An eye-candy site, though, doesn’t guarantee a converting or profitable page. One reason is speed.

Why Speed Matters

Page speed refers to how fast the site appears on your screen (whether it’s a desktop or mobile). The number has been changing throughout the years. For now, experts believe that the ideal speed is two to three seconds. Anything more can hurt your business in many ways.

1. A Slower Download Speed Can Cause Cart Abandonment

Every event of cart abandonment is one lost customer and revenues. Unfortunately, potential buyers might leave when page speed is slow. According to KISSMetrics, 47% expected websites to load within 2 seconds. About 40% will leave a site if the loading time takes for over 3 seconds.

After customers would wait for 2 to 3 seconds, their customer satisfaction declined by 16% for every 1-second delay. Over 40% were more likely to share their bad experiences online.

2. Page Speed Is a Ranking Factor

Search engines, especially Google, continue to tweak their algorithms to deliver the most accurate answer to a query or search. These changes are the reasons they can differentiate apple the fruit and Apple the tech brand.

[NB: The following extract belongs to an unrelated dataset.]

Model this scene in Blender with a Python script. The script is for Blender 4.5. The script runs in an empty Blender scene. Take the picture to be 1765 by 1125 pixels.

Google, though, contains billions of pages. To deliver the best results, they rank these sites according to many factors. Page speed is one of them.


What Is Content Delivery Network (CDN)?

Also known as CDN, a content delivery network refers to a group of strategically located servers that can hold cache to speed up the downloading of content. Amazon CDN services are one of the famous examples.

To understand this further, you need to learn what goes on in website creation and optimization. A website contains many parts and files all stored in a server, which is a big machine that runs 24/7.

When people search for a site like yours, the servers “download” these files or assets and deliver these to the users. It might seem like a long process, but it takes seconds—for nations with excellent IT infrastructure.

In reality, not all countries have a fantastic Internet connection. The distance in which data have to travel can also affect download or page speed.

To solve this, you can use a CDN. Imagine it as repositories of information located in different parts of the world. Your assets stay there, ready for delivery to users. When someone tries to access the site, the platform, like Amazon CDN, then reroute the person to the edge location with the lowest latency.

That’s not all. CDNs can also support APIs, which means web developers can customize them according to their needs and objectives. Since the platform stores your files in different edge locations, the chances of users seeing an error page decline.

Overall, CDN services can improve user experience by speeding up the delivery of much-needed content.